Mais recentemente, além da violência física, a reação aos trotes inclui a rejeição a termos considerados homofóbicos e machistas, ou humilhantes para os calouros.
Rito de passagem
Os chamados “trotes do bem”, que promovem ações beneficentes, têm ganhado espaço no lugar dos ritos tradicionais. Mas a versão politicamente correta do rito de passagem por vezes retira dos calouros a noção do sacrifício, ainda que simbólico, que os permite se integrar a um novo grupo.
Há dois anos, a psicóloga Simone Dreher assistiu ao trote do filho na PUCPR: um banho de lama. “Eu achei o ambiente agradável, com a participação da família e a confraternização com os amigos”, diz.
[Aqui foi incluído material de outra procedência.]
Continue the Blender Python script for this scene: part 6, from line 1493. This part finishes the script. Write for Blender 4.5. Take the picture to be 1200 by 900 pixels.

Simone acredita que, se bem organizado, o trote é uma celebração bem-vinda: “É uma comemoração que combina com o ambiente universitário, porque é lá que o estudante vai estar nos próximos anos. É a universidade dando boas vindas ao aluno que está chegando”.
Para o psicólogo Fabio Iglesias, professor da Universidade de Brasília, o trote pode ser um marco positivo na vida do estudante. “Existe uma série de estudos mostrando que as pessoas valorizam mais o grupo do qual elas fazem parte quando o acesso é dificultado”, explica.
Ele defende uma solução “nem oito, nem oitenta”: para Iglesias, o que deve ser banido são as práticas violentas. “Rituais de iniciação são comuns a muitos tipos de grupos e cumprem uma função positiva de socialização”, diz.
Mas, se a tendências das universidades brasileiras se mantiver, a tradição dos trotes deve continuar perdendo espaço.